> _Instruction_:
In the lines below, output everything from the first line through the line containing "return v / (np.linalg.norm(v, axis=-1, keepdims=True)" exactly as it is. Pictures are not part of the output.
--- Begin Information shown ---
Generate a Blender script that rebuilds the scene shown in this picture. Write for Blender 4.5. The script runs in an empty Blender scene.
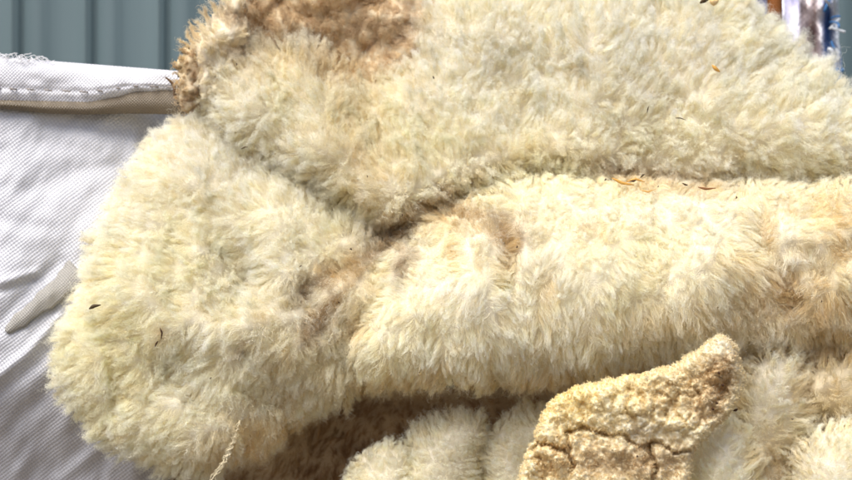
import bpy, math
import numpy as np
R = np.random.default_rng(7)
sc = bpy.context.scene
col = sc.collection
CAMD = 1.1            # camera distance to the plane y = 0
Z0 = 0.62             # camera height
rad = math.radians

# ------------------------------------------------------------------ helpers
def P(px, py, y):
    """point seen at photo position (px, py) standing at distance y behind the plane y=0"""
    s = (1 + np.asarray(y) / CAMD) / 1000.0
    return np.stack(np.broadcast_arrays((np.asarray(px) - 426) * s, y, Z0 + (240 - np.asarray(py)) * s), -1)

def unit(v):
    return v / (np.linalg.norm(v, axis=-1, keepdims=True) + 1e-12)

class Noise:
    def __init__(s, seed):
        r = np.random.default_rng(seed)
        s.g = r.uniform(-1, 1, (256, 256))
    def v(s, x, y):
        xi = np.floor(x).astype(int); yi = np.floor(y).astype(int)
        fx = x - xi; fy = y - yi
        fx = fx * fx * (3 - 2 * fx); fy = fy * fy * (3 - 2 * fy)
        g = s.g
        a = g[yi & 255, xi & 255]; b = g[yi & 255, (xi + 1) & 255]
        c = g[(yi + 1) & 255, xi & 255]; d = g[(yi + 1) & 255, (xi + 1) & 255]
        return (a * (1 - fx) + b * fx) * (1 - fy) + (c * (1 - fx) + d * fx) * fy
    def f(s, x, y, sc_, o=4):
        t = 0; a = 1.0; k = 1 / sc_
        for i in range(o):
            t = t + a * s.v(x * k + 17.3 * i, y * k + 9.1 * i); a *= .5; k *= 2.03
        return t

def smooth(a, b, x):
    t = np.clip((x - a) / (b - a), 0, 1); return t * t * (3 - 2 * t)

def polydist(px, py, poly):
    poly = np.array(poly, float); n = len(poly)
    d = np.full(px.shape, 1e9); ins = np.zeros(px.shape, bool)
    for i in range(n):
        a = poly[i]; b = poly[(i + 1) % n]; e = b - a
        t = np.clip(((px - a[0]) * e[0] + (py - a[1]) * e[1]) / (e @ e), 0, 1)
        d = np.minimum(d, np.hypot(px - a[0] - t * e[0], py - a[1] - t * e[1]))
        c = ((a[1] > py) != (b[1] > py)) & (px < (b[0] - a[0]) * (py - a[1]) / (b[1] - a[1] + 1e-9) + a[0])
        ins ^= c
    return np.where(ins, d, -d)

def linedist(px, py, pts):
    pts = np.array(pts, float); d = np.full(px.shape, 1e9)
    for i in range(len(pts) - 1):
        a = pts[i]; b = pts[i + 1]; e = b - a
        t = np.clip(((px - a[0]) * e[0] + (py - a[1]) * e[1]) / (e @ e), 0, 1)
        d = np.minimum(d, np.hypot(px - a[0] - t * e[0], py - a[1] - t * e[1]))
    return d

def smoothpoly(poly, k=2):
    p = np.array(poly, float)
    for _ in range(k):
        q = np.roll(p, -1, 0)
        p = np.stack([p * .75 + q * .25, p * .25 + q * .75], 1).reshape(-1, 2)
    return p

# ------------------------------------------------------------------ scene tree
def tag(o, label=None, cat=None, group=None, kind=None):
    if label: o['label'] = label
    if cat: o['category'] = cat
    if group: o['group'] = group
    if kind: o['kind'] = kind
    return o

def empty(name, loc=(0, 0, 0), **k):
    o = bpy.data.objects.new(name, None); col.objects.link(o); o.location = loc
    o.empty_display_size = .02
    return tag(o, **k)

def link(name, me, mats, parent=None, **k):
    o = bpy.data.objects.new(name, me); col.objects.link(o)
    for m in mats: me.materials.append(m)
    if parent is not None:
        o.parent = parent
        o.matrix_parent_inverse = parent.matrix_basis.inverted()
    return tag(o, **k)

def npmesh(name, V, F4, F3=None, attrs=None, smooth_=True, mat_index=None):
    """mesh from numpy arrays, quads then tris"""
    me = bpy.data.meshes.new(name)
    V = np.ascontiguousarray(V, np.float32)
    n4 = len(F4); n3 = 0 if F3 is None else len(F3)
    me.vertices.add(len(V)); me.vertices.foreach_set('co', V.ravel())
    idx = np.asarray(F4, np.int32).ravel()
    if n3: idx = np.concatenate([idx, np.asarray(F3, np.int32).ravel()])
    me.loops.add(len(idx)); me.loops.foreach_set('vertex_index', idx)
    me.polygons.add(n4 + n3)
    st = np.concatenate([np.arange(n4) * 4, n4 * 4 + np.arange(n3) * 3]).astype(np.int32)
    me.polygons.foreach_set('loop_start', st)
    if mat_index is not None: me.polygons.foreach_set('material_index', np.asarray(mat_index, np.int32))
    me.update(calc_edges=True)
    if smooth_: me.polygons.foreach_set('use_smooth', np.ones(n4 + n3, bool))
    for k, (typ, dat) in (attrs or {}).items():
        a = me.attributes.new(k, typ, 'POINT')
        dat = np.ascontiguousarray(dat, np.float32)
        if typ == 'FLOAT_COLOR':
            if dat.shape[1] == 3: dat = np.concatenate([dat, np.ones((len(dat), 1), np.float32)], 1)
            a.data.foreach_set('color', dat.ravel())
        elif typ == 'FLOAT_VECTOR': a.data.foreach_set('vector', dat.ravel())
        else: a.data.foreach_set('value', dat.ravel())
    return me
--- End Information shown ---
> _Final answer_:
Generate a Blender script that rebuilds the scene shown in this picture. Write for Blender 4.5. The script runs in an empty Blender scene.
import bpy, math
import numpy as np
R = np.random.default_rng(7)
sc = bpy.context.scene
col = sc.collection
CAMD = 1.1            # camera distance to the plane y = 0
Z0 = 0.62             # camera height
rad = math.radians

# ------------------------------------------------------------------ helpers
def P(px, py, y):
    """point seen at photo position (px, py) standing at distance y behind the plane y=0"""
    s = (1 + np.asarray(y) / CAMD) / 1000.0
    return np.stack(np.broadcast_arrays((np.asarray(px) - 426) * s, y, Z0 + (240 - np.asarray(py)) * s), -1)

def unit(v):
    return v / (np.linalg.norm(v, axis=-1, keepdims=True) + 1e-12)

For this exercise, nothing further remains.